Особо ярко это чувствуется в картине из жизни Адама и Евы, да и в явлении Толгской иконы людей не сразу и разглядишь. Так прекрасно написаны пейзажи лесов. Полян, деревьев, холмы, покрытые обильным разнотравьем и весёлыми постройками…
Кстати сказать, и при советской власти храмы Ярославля славились на всю страну и вызывали изумление иностранных туристов.
Случайно мне попалась на глаза заметка из какого-то старого журнала, кажется, из «Огонька».
Описывался случай, как «красный граф» — писатель Алексей Толстой, будучи в Ярославле по важным писательским делам, перед самым отъездом вдруг потребовал, чтобы ему устроили экскурсию по самым знаменитым церквям города.
Ираклий Андроников потом записал: «Едем к Илье Пророку. Рассматриваем старинные фрески. Алексей Николаевич делает тонкие замечания, восторгается шумно».
Можно представить себе эту сцену. Вальяжный сочинитель в окружении секретарей, помощников и прочей свиты оставляет государственные дела, чтоб насладиться зрелищем церковных фресок. Половина окружающих его — сотрудники КГБ. Толстой это прекрасно знает. И осознанно идёт на риск.
Вообще, этот Предтеча просто сказочен, как никакой иной храм не только в Ярославле, но, возможно, и во всей России… Он больше похож на весёлый старинный терем, какие знаем мы уже только по картинкам в книгах. Потому что в жизни ни один из них не сохранился.
Весь храм — сплошное ликующее красочное узорочье, которое в других храмах, в том числе и в ярославских, видишь в основном внутри, здесь вынесено наружу. И ни одной чистой плоскости нет — всё покрыто рельефными цветными узорами.
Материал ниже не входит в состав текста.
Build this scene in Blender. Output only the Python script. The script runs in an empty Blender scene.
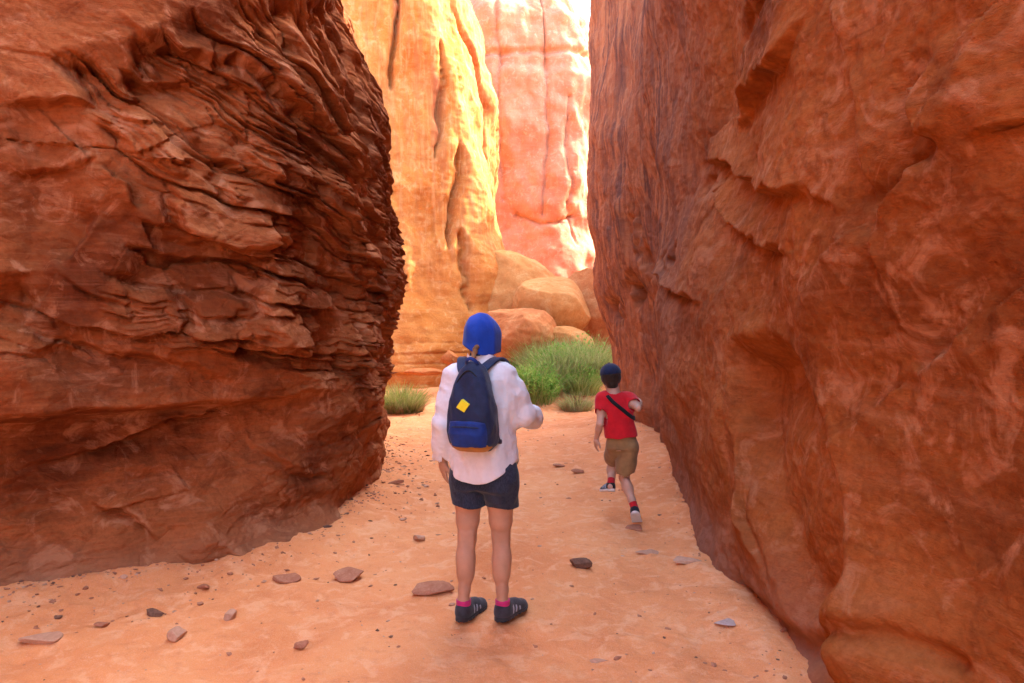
import bpy, math, random
import numpy as np
from mathutils import Vector, Matrix

sc = bpy.context.scene
R = math.radians

# ------------------------------------------------------------------ camera
W, H = 1024, 683
FPX, CAMZ, HORIZ = 740.0, 1.65, 318.0
PITCH = math.atan((HORIZ - H / 2) / FPX)          # negative: looking slightly down
cam = bpy.data.cameras.new('camera'); camo = bpy.data.objects.new('camera', cam)
sc.collection.objects.link(camo)
cam.sensor_width = 36.0; cam.lens = FPX * 36.0 / W
cam.clip_start = 0.05; cam.clip_end = 3000
camo.location = (0, 0, CAMZ); camo.rotation_euler = (math.pi / 2 + PITCH, 0, 0)
cam.dof.use_dof = True; cam.dof.focus_distance = 4.6; cam.dof.aperture_fstop = 12.0
sc.camera = camo

# ------------------------------------------------------------------ light
SUN_DIR = np.array([0.84, 0.54, 0.0]); SUN_EL = R(42)
az = math.atan2(SUN_DIR[0], SUN_DIR[1])            # clockwise from +Y
wd = bpy.data.worlds.new('World'); sc.world = wd; wd.use_nodes = True
nt = wd.node_tree
bg = nt.nodes['Background']; bg.inputs[1].default_value = 0.15
sky = nt.nodes.new('ShaderNodeTexSky'); sky.sky_type = 'NISHITA'; sky.sun_disc = False
sky.sun_elevation = SUN_EL; sky.sun_rotation = az
sky.air_density = 1.0; sky.dust_density = 4.0; sky.ozone_density = 0.5
nt.links.new(sky.outputs[0], bg.inputs[0])
sl = bpy.data.lights.new('sun', 'SUN'); sl.energy = 2.0; sl.angle = R(0.5); sl.color = (1.0, 0.95, 0.88)
so = bpy.data.objects.new('sun', sl); sc.collection.objects.link(so)
tos = Vector((math.sin(az) * math.cos(SUN_EL), math.cos(az) * math.cos(SUN_EL), math.sin(SUN_EL)))
so.rotation_euler = tos.to_track_quat('Z', 'Y').to_euler(); so.location = tos * 40
vs = sc.view_settings
vs.view_transform = 'Standard'; vs.look = 'None'; vs.exposure = 3.5; vs.gamma = 1.0; vs.use_curve_mapping = False
try:
    sc.cycles.diffuse_bounces = 5; sc.cycles.max_bounces = 8
    sc.cycles.use_denoising = True
    sc.cycles.sample_clamp_indirect = 6.0
    sc.cycles.caustics_reflective = False; sc.cycles.caustics_refractive = False
except Exception:
    pass

# ------------------------------------------------------------------ helpers
def tag(o, label=None, cat=None, group=None, kind=None):
    if label: o['label'] = label
    if cat: o['category'] = cat
    if group: o['group'] = group
    if kind: o['kind'] = kind
    return o

def link(o, parent=None):
    sc.collection.objects.link(o)
    if parent is not None: o.parent = parent
    return o

def empty(name, loc=(0, 0, 0), rz=0.0):
    o = bpy.data.objects.new(name, None); o.empty_display_size = 0.1
    o.location = loc; o.rotation_euler = (0, 0, rz)
    return link(o)

def np_mesh(name, V, F, mats, parent=None, smooth=True, mi=None):
    """V (n,3) array, F (m,4|3) int array."""
    me = bpy.data.meshes.new(name)
    V = np.ascontiguousarray(V, np.float32); F = np.ascontiguousarray(F, np.int32)
    k = F.shape[1]
    me.vertices.add(len(V)); me.vertices.foreach_set('co', V.ravel())
    me.loops.add(F.size); me.loops.foreach_set('vertex_index', F.ravel())
    me.polygons.add(len(F)); me.polygons.foreach_set('loop_start', np.arange(0, F.size, k, dtype=np.int32))
    me.polygons.foreach_set('use_smooth', np.full(len(F), smooth, dtype=bool))
    if not isinstance(mats, (list, tuple)): mats = [mats]
    for m in mats: me.materials.append(m)
    if mi is not None: me.polygons.foreach_set('material_index', np.ascontiguousarray(mi, np.int32))
    me.update(calc_edges=True); me.validate()
    return link(bpy.data.objects.new(name, me), parent)

cp, sp = math.cos(PITCH), math.sin(PITCH)
def ray(px, py):
    a = (px - W / 2) / FPX; b = (H / 2 - py) / FPX
    return np.array([a, cp - b * sp, sp + b * cp])      # y (forward) component ~1
def gp(px, py, z=0.0):
    r = ray(px, py); t = (z - CAMZ) / r[2]
    return np.array([r[0] * t, r[1] * t, z])
def at(px, py, d):
    r = ray(px, py); t = d / r[1]
    return np.array([r[0] * t, d, CAMZ + r[2] * t])
def project(P):
    x, y, z = P[..., 0], P[..., 1], P[..., 2] - CAMZ
    f = y * cp + z * sp; u = -y * sp + z * cp
    f = np.where(f < 0.05, np.nan, f)
    return W / 2 + FPX * x / f, H / 2 - FPX * u / f

# ---- noise in numpy
_r = np.random.RandomState(7)
_perm = np.concatenate([_r.permutation(256)] * 3).astype(np.int32)
_g3 = _r.normal(size=(256, 3)); _g3 /= np.linalg.norm(_g3, axis=1)[:, None]; _g3 = _g3.astype(np.float32)
_rnd = _r.rand(256).astype(np.float32); _rnd2 = _r.rand(256).astype(np.float32); _rnd3 = _r.rand(256).astype(np.float32); _rnd4 = _r.rand(256).astype(np.float32)
def hsh(i, j, seed=0):
    return _perm[_perm[(i + seed * 37) & 255] + (j & 255)]
_ang = np.linspace(0, 2 * np.pi, 256, endpoint=False); _gx = np.cos(_ang).astype(np.float32); _gy = np.sin(_ang).astype(np.float32)
_T = _perm[(_perm[np.arange(256)][:, None] + np.arange(256)[None, :])].astype(np.uint8)
_TX = _gx[_T].ravel(); _TY = _gy[_T].ravel()
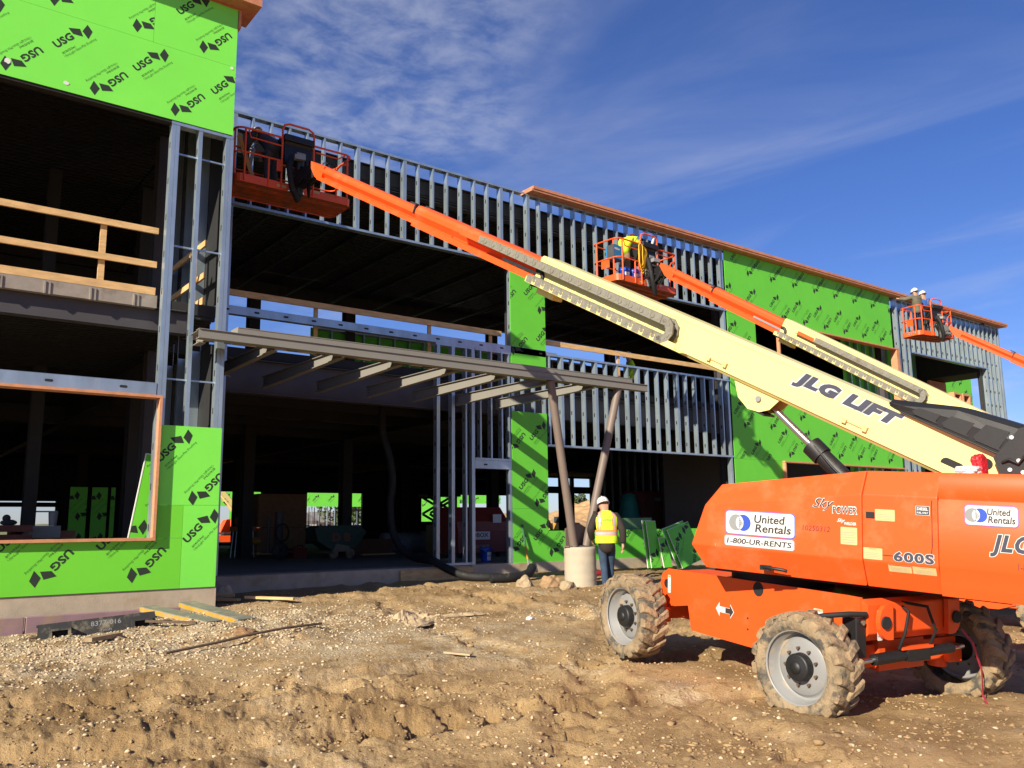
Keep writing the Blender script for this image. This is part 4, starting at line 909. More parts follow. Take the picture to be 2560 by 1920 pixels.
    mb.prism([(E3-.4, -.132), (E3-.25, -.10), (E3, .05), (E3, .132), (E3-.5, .132), (E3-.5, -.132)], -.127, .127, ((0,1,0), (0,0,1), (1,0,0), (0,0,0)))
    mb.build('boom_nose', mOrange, b3_)
    for s in (-1, 1): mb = MB(Bm); mb.b2((s*.13, E2, .02), (s*.19, E2+.03, .185)); mb.b2((s*.13, E2+.03, .16), (s*.19, E2+.16, .185)); mb.build('stop_bracket', mDark, b3_)
    mb = MB(Bm); mb.b2((-.21, E1-.02, -.23), (.21, E1+.03, -.17)); mb.tube([(-.20, E1-.05+.10*math.cos(a), -.09+.10*math.sin(a)) for a in np.linspace(PI*.35, PI*1.45, 9)], .034, 8)
    mb.build('wear_pad', mBlack, b1)
    mb = MB(Bm)                                  # clamps and small brackets along the base
    for y in (1.55, 3.25, 4.6): mb = MB(Bm); mb.b2((-.245, y, -.135), (-.20, y+.05, -.085)); mb.b2((-.245, y+.22, -.14), (-.20, y+.27, -.10)); mb.b2((-.226, y+.04, -.118), (-.21, y+.23, -.104)); mb.build('hose_clamp', mYelDec, b1)
    mb = MB(Bm); mb.b2((-.1, E1-.35, -.30), (.1, E1-.02, -.217)); mb.build('bracket', mCream, b1)
    mb = MB(Bm)
    for y0, y1, z in ((.61, .83, -.085), (.42, .60, .055)):
        pts = [(y0+.05+.05*math.cos(a), z+.05*math.sin(a)) for a in np.linspace(PI/2, 3*PI/2, 8)]+[(y1-.05+.05*math.cos(a), z+.05*math.sin(a)) for a in np.linspace(-PI/2, PI/2, 8)]
        mb.prism(pts, -.202, -.2015, ((0,1,0), (0,0,1), (1,0,0), (0,0,0))); mb.prism(pts, .2015, .202, ((0,1,0), (0,0,1), (1,0,0), (0,0,0)))
    mb.build('boom_slot', mHole, b1)
    if decals:
        sticker(b1, Bm @ Vector((-.2015, 2.49, -.022)), Bm.to_3x3() @ Vector((0,-1,0)), Bm.to_3x3() @ Vector((0,0,1)), Bm.to_3x3() @ Vector((-1,0,0)), 1.22, .195, 'outlined', 'JLG LIFT', name='lettering') if lettering else None
    # tray and energy chain on the left side
    c0, c1 = chain
    mb = MB(Bm); mb.b2((-.34, c1-.25, -.185), (-.20, E1+.02, -.175)); mb.b2((-.345, c1-.15, -.185), (-.337, E1+.02, -.11)); mb.build('chain_tray', mCream, b1)
    mb = MB(Bm); rl = .115; path = []
    y = c0
    step = .088
    zt, zb = .085, -.130; rl = (zt-zb)/2; zc = (zt+zb)/2
    y_end = c1+rl
    while y > y_end: path.append((y, zt, PI)); y -= step
    nb = 5
    for k in range(nb+1): a = PI/2+PI*k/nb; path.append((y_end+rl*math.cos(a), zc+rl*math.sin(a), a+PI/2))
    y = y_end
    while y < E1-.05: path.append((y, zb, 0)); y += step
    for k, (yy, zz, a) in enumerate(path):
        for sx in (-.335, -.225):
            R4 = Matrix.Rotation(a, 3, 'X')
            mb.box((sx, yy, zz), (.018 if k % 2 else .026, .112, .100), R4); 
            mb.cyl((sx-.016, yy, zz), (sx+.016, yy, zz), .026, 10)
        mb.box((-.28, yy, zz+.03*(1 if a > 2 else -1)), (.10, .03, .012), Matrix.Rotation(a, 3, 'X'), 0)
        if k % 2: mb.box((-.345, yy+.02, zz-.035*(1 if a > 2 else -1)), (.01, .02, .03), None, 0)
    for q in range(3): mb.tube([(-.26-.02*q, p[0], p[1]) for p in path[::3]]+[(-.26-.02*q, path[-1][0], path[-1][1])], .014, 6, 1, cap=False)
    mb.build('energy_chain', [mChain, mHose], b1)
    mb = MB(Bm); mb.b2((-.30, c0-.05, .03), (-.165, c0+.55, .045)); mb.b2((-.30, c0+.1, .045), (-.29, c0+.5, .10)); mb.b2((-.30, c0, .045), (-.17, c0+.02, .13)); mb.build('chain_bracket', mOrangeW, b2_)
    if decals:
        mb = MB(Bm); mb.b2((-.167, E1+.02, -.07), (-.1655, E1+.75, -.03)); mb.build('scale_strip', mGreyP, b2_)
    # moulded black cover over the boom foot
    if cover:
        inv = Bm.inverted(); q = lambda y, z: (y, z)
        mb = MB(Bm)
        y0, y1 = -.35, 1.47
        rings = []
        for y, lo, hi, hw in ((y1, .205, .262, .212), (y1-.05, .198, .275, .222), (y1-.12, .195, .295, .232), (.87, .19, .44, .262), (.33, .19, .495, .27), (y0, .19, .51, .27)):
            rings.append([(-hw, y, lo), (-hw-.01, y, (lo+hi)/2), (-hw+.005, y, hi-.04), (-hw+.05, y, hi), (hw-.05, y, hi), (hw-.005, y, hi-.04), (hw+.01, y, (lo+hi)/2), (hw, y, lo)])
        k = 8; vs = [p for r in rings for p in r]
        mb.add(vs, [(i*k+j, i*k+j+1, (i+1)*k+j+1, (i+1)*k+j) for i in range(len(rings)-1) for j in range(k-1)]); mb.add(rings[0], [list(range(k))]); mb.add(rings[-1], [list(range(k))[::-1]])
        cv = mb.build('boom_cover', mBlack, t, bevel=.01)
        mb = MB(Bm)
        for i in range(5):                        # raised pads along the flank
            ya, yb2 = 1.20-i*.29, 1.00-i*.29; hi = .285+.048*i
            for s in (-1, 1): mb.prism([(ya, .215), (yb2-.03, .215), (yb2, .235), (yb2-.02, min(hi+.02, .42)), (ya-.02, min(hi, .40)), (ya+.03, .24)], s*(.235+.007*i), s*(.268+.007*i), ((0,1,0), (0,0,1), (1,0,0), (0,0,0)))
        mb.tube([(-.236, 1.34, .185), (-.272, .7, .185), (-.285, -.3, .185)], .010, 6)
        mb.build('moulded_pad', mBlack, cv, bevel=.012)
    # lift cylinder under the boom
    bt = T
    ay, az = (pv[0]+ce*2.78+se*.30), (pv[1]+se*2.78-ce*.30)
    by, bz = -1.55, .80
    A_ = Vector((0, ay, az)); B_ = Vector((0, by, bz)); dv = (B_-A_).normalized(); ln = (B_-A_).length
    mb = MB(T); mb.cyl(A_, A_+dv*(ln*.42), .038, 18); mb.cyl(A_+dv*-.05, A_+dv*.08, .055, 16, 1); mb.build('cylinder_rod', [mChrome, mDark], t)
    mb = MB(T); mb.cyl(A_+dv*(ln*.32), B_, .088, 24); mb.cyl(A_+dv*(ln*.30), A_+dv*(ln*.37), .108, 24); side_ = dv.cross(Vector((1,0,0))).normalized()
    mb.tube([A_+dv*(ln*.34)+Vector((-.09,0,.06)), A_+dv*(ln*.45)+Vector((-.11,0,.03)), A_+dv*(ln*.8)+Vector((-.11,0,.02)), B_+Vector((-.1,0,.05))], .011, 6, 0); mb.build('lift_cylinder', mBlack, t)
    mb = MB(Bm)
    for s in (-1, 1): mb.prism([(3.15, -.21), (3.02, -.38), (2.86, -.45), (2.72, -.43), (2.62, -.36), (2.55, -.21)], s*.12, s*.14, ((0,1,0), (0,0,1), (1,0,0), (0,0,0)))
    mb.cyl((-.165, 2.78, -.30), (.165, 2.78, -.30), .032, 14, 1); mb.b2((-.12, 2.66, -.45), (.12, 2.9, -.43), 2); mb.build('cylinder_bracket', [mCream, mGreyP, mBlack], b1)
    # --- jib head: black hoses and the platform rotator
    inv = M.inverted() @ plat
    tip = Bm @ Vector((0, E3-.12, -.02)); foot = inv @ Vector((0, -plat_size[1]/2-.12, .22))
    mb = MB(); d = foot-tip
    mb.bar(tip, tip+d*.5+Vector((0,0,.0)), .22, .26, mi=0); mb.bar(tip+d*.4, foot, .16, .34, mi=0); mb.cyl(foot+Vector((0,0,-.3)), foot+Vector((0,0,.45)), .085, 16)
    for k in range(7):
        o1 = Vector((random.uniform(-.14, .14), random.uniform(-.1, .1), random.uniform(-.1, .2)))
        mb.tube([tip+o1*.7, tip+d*.35+o1+Vector((random.uniform(-.12, .12), 0, random.uniform(-.32, .22))), foot+o1+Vector((random.uniform(-.2, .2), 0, random.uniform(-.3, .1))), foot+Vector((random.uniform(-.2, .2), .12, random.uniform(.1, .5)))], .026, 7, 1)
    mb.tube([foot+Vector((-.14, .02, .45)), foot+Vector((-.22, -.12, .2)), foot+Vector((-.16, -.16, -.2)), foot+Vector((.0, -.04, -.42))], .06, 9, 1)
    mb.box(foot+Vector((-.03, -.12, .40)), (.2, .12, .09), None, 2)
    mb.build('platform_rotator', [mBlack, mHose, mRim], t)
    # --- platform
    PM = inv; w, d_ = plat_size; hx, hy = w/2, d_/2
    def corner_path(z, r=.14, n=4, w_=hx, h_=hy):
        o = []
        for cx, cy, a0 in ((w_-r, -h_+r, -90), (w_-r, h_-r, 0), (-w_+r, h_-r, 90), (-w_+r, -h_+r, 180)):
            for k in range(n+1): q = R_(a0+90*k/n); o.append((cx+r*math.cos(q), cy+r*math.sin(q), z))
        return o
    P0, P1 = corner_path(0.), corner_path(.155); n = len(P0)
    mb = MB(PM)
    mb.add([(x*.985, y*.96, .02) for x, y, z in P0], [list(range(n))], 1)
    mb.add(P0+P1, [(i, (i+1) % n, n+(i+1) % n, n+i) for i in range(n) if not (P0[i][1] < -hy+.05 and P0[(i+1) % n][1] < -hy+.05 and abs(P0[i][0]-P0[(i+1) % n][0]) > .5)])
    for xa, xb, ca in ((-hx+.14, -.10, .1), (.14, hx-.14, -.1)):                       # front skirt in two halves with a gap for the rotator
        if xa < 0: mb.prism([(xa, 0), (xb-.10, 0), (xb, .055), (xb-.02, .155), (xa, .155)], -hy, -hy+.006, ((1,0,0), (0,0,1), (0,1,0), (0,0,0)))
        else: mb.prism([(xa+.04, 0), (xb, 0), (xb, .155), (xa+.02, .155), (xa, .08)], -hy, -hy+.006, ((1,0,0), (0,0,1), (0,1,0), (0,0,0)))
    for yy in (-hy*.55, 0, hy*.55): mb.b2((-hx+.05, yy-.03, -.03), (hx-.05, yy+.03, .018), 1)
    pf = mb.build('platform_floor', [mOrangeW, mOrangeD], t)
    if plat_mark: sticker(pf, PM @ Vector((-hx, hy*.35, .03)), PM.to_3x3() @ Vector((0,-1,0)), PM.to_3x3() @ Vector((0,0,1)), PM.to_3x3() @ Vector((-1,0,0)), .36, .11, 'outlined', 'JLG')
    if decals:
        sticker(pf, PM @ Vector((-.38, -hy, .05)), PM.to_3x3() @ Vector((1,0,0)), PM.to_3x3() @ Vector((0,0,1)), PM.to_3x3() @ Vector((0,-1,0)), .18, .05, 'label', 'x')
        sticker(pf, PM @ Vector((.30, -hy, .09)), PM.to_3x3() @ Vector((1,0,0)), PM.to_3x3() @ Vector((0,0,1)), PM.to_3x3() @ Vector((0,-1,0)), .18, .05, 'label', 'x')
    rr_ = .021
    mb = MB(PM); ht = 1.05; hm = .58
    def seg(z, x0, x1, rise=0.):                # front rail piece
        return [(x0, -hy, z), (x1, -hy, z)]
    cxs = (-.28*w/2.35*1.0-.02, .34)             # console hoop span
    c0x, c1x = cxs
    topr = corner_path(ht, .16); # left corner to right corner round the back
    back = [p for p in topr]
    mb.tube([(c1x, -hy, ht)]+[p for p in back]+[(c0x, -hy, ht)], rr_, 8)
    mb.tube([(c1x, -hy, hm)]+[(x, y, hm) for x, y, z in back]+[(c0x, -hy, hm)], rr_*.85, 8)
    mb.tube([(c0x, -hy, .02), (c0x, -hy, 1.22), (c0x+.03, -hy-.01, 1.31), (c0x+.12, -hy-.02, 1.35), (c1x-.12, -hy-.02, 1.35), (c1x-.03, -hy-.01, 1.31), (c1x, -hy, 1.22), (c1x, -hy, .02)], rr_, 8)
    mb.tube([(c0x, -hy, .50), (c1x, -hy, .50)], rr_*.85, 8)
    for x, y in ((-hx+.02, -hy+.16), (-hx+.16, -hy), (hx-.10, -hy+.02), (hx, hy-.16), (-hx, hy-.16), (-.3, hy), (.5, hy), (-hx+.62, -hy)):
        top = ht if x != -hx+.62 else hm
        mb.tube([(x, y, .02), (x, y, top)], rr_*(1 if x != -hx+.62 else .9), 8)
    mb.tube([(hx-.16, -hy+.02, ht-.02), (hx-.3, -hy+.02, ht-.12), (c1x+.05, -hy, ht-.12)], rr_*.7, 7)
    mb.tube([(hx-.13, -hy, .85), (hx-.25, -hy, .80), (hx-.34, -hy, .68), (hx-.34, -hy, .1)], rr_*.8, 7)
    mb.tube([(-hx+.22, -hy, ht-.03), (-hx+.26, -hy, ht-.16), (c0x, -hy, ht-.17)], rr_*.7, 7)
    mb.build('guard_rail', mOrange, t)
    mb = MB(PM); mb.prism([(-hx, .08), (-hx, .45), (-hx, .45)], 0, 0, ((0,1,0), (0,0,1), (1,0,0), (0,0,0))) if False else None
    mb.b2((-hx-.005, -.14, .36), (-hx+.008, .12, .60)); mb.build('gate_plate', mOrange, pf); mb = MB(PM); mb.b2((c0x-.10, -hy-.01, .36), (c0x+.02, -hy+.008, .56)); mb.build('gate_plate', mOrange, pf)
    mb = MB(PM)                                  # control console
    mb.prism([(-.02, .56), (.02, .95), (-.02, 1.02), (.30, 1.20), (.34, 1.12), (.22, .55)], c0x+.05, c1x-.04, ((0,1,0), (0,0,1), (1,0,0), (0, -hy, 0)))
    mb.b2((c0x+.02, -hy-.07, 1.00), (c1x-.01, -hy+.30, 1.13)); con = mb.build('control_console', mBlack, t, bevel=.015)
    mb = MB(PM); mb.b2((c0x+.28, -hy-.045, .60), (c0x+.46, -hy-.035, .82)); mb.b2((c0x+.30, -hy-.047, .74), (c0x+.44, -hy-.0455, .76), 1); mb.b2((c0x+.34, -hy-.05, .70), (c0x+.44, -hy-.0455, .715), 2); mb.build('manual_box', [mRim, mCharc, mYelDec], con)
    return t, M, T, Bm, PM, hoodF, hoodR, cw, M @ PM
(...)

Вершин своих сказочное церковное зодчество достигло именно в Ярославле в XVII в., конечно, благодаря «творцам» — Скрипиным, Назарьевым, Зубчаниновым, Никитиным, Семёновым и прочим, прочим посадским и слободским, которые просто со всей страстью русского человека хотели доказать и показать всему миру, на что они были способны.